▶ [Record set]
┌──
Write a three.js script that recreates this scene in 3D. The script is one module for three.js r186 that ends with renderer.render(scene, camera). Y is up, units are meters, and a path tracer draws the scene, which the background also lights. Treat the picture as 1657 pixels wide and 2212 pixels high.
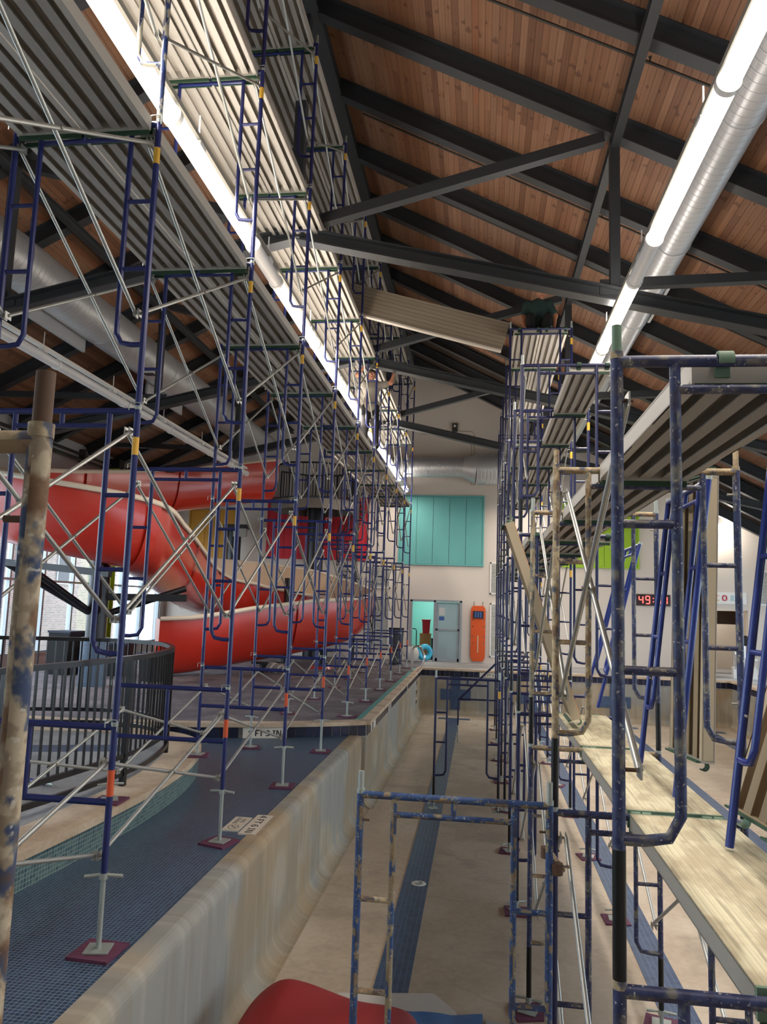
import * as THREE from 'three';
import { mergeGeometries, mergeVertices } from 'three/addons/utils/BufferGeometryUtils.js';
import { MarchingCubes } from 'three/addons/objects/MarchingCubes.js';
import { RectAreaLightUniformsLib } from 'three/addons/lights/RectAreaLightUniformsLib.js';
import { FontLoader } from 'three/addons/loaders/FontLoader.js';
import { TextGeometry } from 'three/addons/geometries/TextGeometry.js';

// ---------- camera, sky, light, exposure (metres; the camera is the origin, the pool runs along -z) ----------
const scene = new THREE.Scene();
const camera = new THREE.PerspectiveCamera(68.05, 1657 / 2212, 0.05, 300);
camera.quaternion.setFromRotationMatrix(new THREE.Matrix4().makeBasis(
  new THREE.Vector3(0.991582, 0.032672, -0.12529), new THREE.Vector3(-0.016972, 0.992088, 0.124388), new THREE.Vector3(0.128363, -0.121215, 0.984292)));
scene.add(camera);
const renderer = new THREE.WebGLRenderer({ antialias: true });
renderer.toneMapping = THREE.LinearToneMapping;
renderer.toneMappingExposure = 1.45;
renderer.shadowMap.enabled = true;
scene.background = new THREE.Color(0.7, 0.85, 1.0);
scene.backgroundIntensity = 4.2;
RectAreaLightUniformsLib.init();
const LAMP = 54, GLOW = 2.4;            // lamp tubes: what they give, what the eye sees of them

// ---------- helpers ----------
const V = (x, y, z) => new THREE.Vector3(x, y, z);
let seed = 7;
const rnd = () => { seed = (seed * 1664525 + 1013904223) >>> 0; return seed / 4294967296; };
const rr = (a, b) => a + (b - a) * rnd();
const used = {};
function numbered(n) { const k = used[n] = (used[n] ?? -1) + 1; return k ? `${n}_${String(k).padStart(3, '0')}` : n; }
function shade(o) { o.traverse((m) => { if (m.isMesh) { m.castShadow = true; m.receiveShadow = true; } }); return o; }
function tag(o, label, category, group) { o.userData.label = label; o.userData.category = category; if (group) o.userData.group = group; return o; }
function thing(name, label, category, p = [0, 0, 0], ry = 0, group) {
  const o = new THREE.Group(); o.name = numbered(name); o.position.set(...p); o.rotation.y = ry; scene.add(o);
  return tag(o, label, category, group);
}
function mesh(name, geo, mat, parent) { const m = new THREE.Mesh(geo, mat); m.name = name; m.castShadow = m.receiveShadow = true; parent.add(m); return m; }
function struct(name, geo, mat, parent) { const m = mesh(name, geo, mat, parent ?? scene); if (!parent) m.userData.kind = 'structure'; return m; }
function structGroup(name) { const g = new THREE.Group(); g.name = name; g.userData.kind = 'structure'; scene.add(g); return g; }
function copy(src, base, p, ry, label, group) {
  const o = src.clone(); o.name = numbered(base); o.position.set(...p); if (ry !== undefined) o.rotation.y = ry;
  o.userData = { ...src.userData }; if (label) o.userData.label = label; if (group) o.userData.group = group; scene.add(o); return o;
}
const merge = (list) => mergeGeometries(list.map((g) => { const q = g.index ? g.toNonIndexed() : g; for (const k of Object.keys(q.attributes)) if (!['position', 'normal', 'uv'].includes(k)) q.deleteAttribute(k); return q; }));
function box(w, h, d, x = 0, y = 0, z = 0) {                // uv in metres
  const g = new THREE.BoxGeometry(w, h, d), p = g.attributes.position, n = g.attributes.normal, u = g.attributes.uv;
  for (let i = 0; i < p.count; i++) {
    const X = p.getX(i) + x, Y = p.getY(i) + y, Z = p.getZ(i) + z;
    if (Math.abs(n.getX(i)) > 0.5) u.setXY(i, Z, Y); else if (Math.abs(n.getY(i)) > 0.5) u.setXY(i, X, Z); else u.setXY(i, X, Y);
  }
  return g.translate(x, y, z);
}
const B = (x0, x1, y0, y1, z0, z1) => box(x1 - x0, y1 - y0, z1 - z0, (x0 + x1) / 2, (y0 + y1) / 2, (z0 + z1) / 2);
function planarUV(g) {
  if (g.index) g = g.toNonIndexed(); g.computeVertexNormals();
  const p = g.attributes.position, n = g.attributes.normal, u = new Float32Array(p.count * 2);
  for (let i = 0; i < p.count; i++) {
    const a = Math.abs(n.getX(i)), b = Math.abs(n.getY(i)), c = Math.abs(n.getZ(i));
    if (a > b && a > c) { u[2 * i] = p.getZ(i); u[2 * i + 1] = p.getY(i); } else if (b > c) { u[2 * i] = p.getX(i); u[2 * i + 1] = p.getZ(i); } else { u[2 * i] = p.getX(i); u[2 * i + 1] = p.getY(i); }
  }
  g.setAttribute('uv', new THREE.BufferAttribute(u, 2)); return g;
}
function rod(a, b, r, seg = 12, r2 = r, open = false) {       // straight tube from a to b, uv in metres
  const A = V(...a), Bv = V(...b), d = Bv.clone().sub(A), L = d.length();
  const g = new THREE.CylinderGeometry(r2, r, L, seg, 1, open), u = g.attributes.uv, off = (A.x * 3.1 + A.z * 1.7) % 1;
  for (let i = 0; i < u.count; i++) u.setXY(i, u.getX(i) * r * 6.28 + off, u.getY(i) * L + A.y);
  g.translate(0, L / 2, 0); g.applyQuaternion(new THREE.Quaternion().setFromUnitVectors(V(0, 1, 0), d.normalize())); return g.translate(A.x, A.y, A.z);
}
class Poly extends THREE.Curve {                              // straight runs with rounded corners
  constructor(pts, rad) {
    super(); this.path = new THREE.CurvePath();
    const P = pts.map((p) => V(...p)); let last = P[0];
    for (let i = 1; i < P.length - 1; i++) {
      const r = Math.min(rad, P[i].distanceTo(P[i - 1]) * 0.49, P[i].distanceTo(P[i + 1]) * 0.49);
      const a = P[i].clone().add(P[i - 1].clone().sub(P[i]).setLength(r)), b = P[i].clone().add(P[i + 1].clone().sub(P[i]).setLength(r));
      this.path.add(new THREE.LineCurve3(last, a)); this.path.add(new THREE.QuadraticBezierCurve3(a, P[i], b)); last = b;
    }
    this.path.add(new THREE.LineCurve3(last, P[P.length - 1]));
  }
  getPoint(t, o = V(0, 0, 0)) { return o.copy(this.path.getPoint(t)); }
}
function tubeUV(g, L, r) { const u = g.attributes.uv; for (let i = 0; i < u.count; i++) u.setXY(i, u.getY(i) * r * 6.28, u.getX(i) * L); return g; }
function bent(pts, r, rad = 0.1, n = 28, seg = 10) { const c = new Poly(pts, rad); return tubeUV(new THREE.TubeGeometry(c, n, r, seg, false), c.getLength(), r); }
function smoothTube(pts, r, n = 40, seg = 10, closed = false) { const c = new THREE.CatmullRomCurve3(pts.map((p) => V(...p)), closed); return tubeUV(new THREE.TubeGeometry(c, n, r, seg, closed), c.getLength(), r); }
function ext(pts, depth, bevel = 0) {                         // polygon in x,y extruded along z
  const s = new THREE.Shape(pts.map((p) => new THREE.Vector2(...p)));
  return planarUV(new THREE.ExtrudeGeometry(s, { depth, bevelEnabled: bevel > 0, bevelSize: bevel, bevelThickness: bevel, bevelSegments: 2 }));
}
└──
┌──
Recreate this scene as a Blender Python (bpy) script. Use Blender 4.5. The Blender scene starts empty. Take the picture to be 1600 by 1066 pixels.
└──
▶ [Problem details] Make an exact copy of the lines from the one that contains "Write a three.js" through the one that contains "const LAMP = 54, GLOW", both included, and no other lines. Pictures are skipped.

▶ [Solution to this exercise]
Write a three.js script that recreates this scene in 3D. The script is one module for three.js r186 that ends with renderer.render(scene, camera). Y is up, units are meters, and a path tracer draws the scene, which the background also lights. Treat the picture as 1657 pixels wide and 2212 pixels high.
import * as THREE from 'three';
import { mergeGeometries, mergeVertices } from 'three/addons/utils/BufferGeometryUtils.js';
import { MarchingCubes } from 'three/addons/objects/MarchingCubes.js';
import { RectAreaLightUniformsLib } from 'three/addons/lights/RectAreaLightUniformsLib.js';
import { FontLoader } from 'three/addons/loaders/FontLoader.js';
import { TextGeometry } from 'three/addons/geometries/TextGeometry.js';

// ---------- camera, sky, light, exposure (metres; the camera is the origin, the pool runs along -z) ----------
const scene = new THREE.Scene();
const camera = new THREE.PerspectiveCamera(68.05, 1657 / 2212, 0.05, 300);
camera.quaternion.setFromRotationMatrix(new THREE.Matrix4().makeBasis(
  new THREE.Vector3(0.991582, 0.032672, -0.12529), new THREE.Vector3(-0.016972, 0.992088, 0.124388), new THREE.Vector3(0.128363, -0.121215, 0.984292)));
scene.add(camera);
const renderer = new THREE.WebGLRenderer({ antialias: true });
renderer.toneMapping = THREE.LinearToneMapping;
renderer.toneMappingExposure = 1.45;
renderer.shadowMap.enabled = true;
scene.background = new THREE.Color(0.7, 0.85, 1.0);
scene.backgroundIntensity = 4.2;
RectAreaLightUniformsLib.init();
const LAMP = 54, GLOW = 2.4;            // lamp tubes: what they give, what the eye sees of them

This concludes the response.